Daraus ergibt sich, dass die SPD 13 Sitze im neuen Kreistag erhält, die AfD 9, Grüne 5, FDP 4, UWV 2, Linke 2. Die konstituierende Sitzung ist für den 5. November terminiert.
- CDU: Karsten Stickeler, Erwin Jakobs, Jürgen Bönsch, Dominik Schmitz, Maren Kurth, Patrick Rothkopf, Clas Kohlheyer, Frank Auel, Stefan Guhlke, Norbert Hütten, Heiko Kusserow, Manfred Manheller, Dr. Hans-Peter Schick, Birgit Braun-Näger, Peter Kronenberg, Ralf Claßen, Jochen Kupp, Bernhard Maus.
- SPD: Thilo Waasem, Karl Vermöhlen, Christine Bär, Bertram Wassong, Gianna Voißel, Daniel Rudan, Kamila Gänsler-Thomas, Wolfgang Heller, Annegret Lewak, Michael Höllmann, Matthias Braun, Jan Leyendecker, Daniel Lüdke.
- Grüne: Ellen Mende, Jörg Grutke, Myriam Kemp, Hans-Werner Ignatowitz, Valérie Nitsche.

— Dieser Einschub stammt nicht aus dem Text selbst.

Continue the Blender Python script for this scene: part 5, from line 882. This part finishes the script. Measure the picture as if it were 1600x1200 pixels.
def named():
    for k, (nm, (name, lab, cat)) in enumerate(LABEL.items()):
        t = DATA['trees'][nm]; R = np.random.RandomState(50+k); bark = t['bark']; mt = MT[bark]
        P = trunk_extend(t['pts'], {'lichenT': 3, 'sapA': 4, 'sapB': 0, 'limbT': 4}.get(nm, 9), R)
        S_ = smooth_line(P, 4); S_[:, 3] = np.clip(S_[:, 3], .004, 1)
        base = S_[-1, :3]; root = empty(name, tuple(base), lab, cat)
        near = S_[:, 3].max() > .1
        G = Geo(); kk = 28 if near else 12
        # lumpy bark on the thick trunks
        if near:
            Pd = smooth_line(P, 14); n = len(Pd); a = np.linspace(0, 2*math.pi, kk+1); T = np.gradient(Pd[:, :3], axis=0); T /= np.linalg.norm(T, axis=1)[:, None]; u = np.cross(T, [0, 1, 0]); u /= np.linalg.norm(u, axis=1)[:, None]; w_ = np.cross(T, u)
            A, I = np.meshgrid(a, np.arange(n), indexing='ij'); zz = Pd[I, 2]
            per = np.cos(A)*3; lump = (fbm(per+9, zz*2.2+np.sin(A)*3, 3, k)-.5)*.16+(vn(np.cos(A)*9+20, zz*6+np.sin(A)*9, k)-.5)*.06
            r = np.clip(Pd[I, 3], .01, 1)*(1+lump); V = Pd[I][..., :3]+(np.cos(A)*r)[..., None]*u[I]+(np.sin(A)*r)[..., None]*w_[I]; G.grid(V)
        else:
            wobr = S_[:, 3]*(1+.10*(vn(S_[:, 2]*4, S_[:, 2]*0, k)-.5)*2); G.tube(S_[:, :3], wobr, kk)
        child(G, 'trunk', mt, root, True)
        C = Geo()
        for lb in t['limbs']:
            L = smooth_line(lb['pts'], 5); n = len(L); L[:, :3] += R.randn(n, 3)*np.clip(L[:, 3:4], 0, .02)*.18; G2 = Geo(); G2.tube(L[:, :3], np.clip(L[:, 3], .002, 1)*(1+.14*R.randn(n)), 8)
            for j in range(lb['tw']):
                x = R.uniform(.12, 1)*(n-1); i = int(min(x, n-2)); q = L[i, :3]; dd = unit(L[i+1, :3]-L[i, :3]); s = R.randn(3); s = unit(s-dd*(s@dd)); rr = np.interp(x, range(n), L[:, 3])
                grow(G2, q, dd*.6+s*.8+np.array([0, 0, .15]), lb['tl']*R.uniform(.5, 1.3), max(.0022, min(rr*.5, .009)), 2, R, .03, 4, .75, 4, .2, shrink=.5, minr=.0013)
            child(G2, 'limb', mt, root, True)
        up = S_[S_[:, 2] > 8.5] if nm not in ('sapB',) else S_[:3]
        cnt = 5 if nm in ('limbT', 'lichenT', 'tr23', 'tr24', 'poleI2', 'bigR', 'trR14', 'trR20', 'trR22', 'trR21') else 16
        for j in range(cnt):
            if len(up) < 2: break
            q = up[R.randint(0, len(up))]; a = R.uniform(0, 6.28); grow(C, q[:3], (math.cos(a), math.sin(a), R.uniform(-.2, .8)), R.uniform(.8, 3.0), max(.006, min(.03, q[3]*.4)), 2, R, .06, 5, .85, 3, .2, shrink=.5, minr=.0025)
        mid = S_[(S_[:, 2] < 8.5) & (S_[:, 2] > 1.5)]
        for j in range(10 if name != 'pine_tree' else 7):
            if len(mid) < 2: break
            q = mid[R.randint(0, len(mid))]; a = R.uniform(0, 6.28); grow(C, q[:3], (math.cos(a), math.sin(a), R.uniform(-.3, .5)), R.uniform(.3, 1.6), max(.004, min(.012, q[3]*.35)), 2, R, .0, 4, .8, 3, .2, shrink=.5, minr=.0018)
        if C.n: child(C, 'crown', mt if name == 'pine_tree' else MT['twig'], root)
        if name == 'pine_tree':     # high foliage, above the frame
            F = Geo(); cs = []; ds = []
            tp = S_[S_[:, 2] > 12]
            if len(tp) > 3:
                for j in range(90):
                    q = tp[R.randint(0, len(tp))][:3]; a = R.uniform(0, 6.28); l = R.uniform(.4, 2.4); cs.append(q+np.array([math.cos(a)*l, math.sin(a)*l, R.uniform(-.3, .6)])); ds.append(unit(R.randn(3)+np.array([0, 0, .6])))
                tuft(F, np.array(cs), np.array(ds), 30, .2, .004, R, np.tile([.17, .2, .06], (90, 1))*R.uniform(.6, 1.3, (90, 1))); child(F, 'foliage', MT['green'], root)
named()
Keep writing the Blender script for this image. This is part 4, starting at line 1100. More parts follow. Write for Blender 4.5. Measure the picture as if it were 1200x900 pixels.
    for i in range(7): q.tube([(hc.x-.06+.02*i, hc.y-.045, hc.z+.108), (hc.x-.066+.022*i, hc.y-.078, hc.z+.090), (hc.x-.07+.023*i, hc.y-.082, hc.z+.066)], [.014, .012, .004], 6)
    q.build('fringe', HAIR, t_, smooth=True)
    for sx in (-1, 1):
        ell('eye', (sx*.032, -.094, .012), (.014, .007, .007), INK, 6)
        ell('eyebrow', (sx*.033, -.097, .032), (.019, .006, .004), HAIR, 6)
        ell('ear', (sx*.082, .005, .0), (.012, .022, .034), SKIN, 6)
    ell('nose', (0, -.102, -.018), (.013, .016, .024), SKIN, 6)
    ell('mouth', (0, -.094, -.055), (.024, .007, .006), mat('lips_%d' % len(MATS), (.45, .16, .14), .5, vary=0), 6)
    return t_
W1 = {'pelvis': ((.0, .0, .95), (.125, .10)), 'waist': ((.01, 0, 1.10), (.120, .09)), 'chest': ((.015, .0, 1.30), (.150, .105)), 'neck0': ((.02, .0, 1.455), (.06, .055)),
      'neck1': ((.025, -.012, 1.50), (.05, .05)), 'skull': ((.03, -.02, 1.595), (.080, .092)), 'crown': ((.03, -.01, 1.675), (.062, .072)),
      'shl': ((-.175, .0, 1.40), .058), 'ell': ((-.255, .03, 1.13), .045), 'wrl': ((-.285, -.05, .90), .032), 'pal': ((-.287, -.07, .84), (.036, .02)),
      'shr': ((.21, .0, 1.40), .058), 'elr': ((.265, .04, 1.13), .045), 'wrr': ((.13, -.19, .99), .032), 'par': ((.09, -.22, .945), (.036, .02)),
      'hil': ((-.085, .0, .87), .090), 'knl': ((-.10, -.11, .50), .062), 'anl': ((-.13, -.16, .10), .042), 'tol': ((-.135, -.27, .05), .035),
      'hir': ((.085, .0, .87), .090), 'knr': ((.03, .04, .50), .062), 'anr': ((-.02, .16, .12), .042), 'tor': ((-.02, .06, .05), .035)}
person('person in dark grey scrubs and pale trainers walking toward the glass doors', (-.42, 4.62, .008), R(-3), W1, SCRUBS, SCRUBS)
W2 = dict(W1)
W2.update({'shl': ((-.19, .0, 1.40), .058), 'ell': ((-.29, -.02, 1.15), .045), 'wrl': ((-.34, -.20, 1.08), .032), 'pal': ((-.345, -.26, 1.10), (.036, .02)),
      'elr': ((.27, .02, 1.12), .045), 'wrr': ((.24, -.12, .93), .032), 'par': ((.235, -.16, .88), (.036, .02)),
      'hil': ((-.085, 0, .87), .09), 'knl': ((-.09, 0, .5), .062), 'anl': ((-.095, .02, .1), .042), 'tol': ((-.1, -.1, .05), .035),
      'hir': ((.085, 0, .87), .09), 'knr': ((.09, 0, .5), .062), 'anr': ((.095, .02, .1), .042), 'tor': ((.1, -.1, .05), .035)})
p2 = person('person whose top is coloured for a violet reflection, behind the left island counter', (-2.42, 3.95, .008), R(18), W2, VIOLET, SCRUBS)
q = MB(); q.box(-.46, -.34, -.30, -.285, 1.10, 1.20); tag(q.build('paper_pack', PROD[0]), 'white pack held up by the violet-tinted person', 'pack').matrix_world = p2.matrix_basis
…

- FDP: Frederik Schorn, Rudolf Huth, Hans Joachim Schaefer, Thomas Müller.
- AfD: Bernd Lübke, Dr. Uwe Höller, Uwe Schiller, Regine Sturm, Harry Deutsch, Jürgen Arhelger, Ralf Neunteufel, Birgit Zirke, Ioana Sülzner.
- UWV: Uwe Wegner, Andreas Bühl.
- Linke: Dshamila Swirschuk, Mattis Wendorf.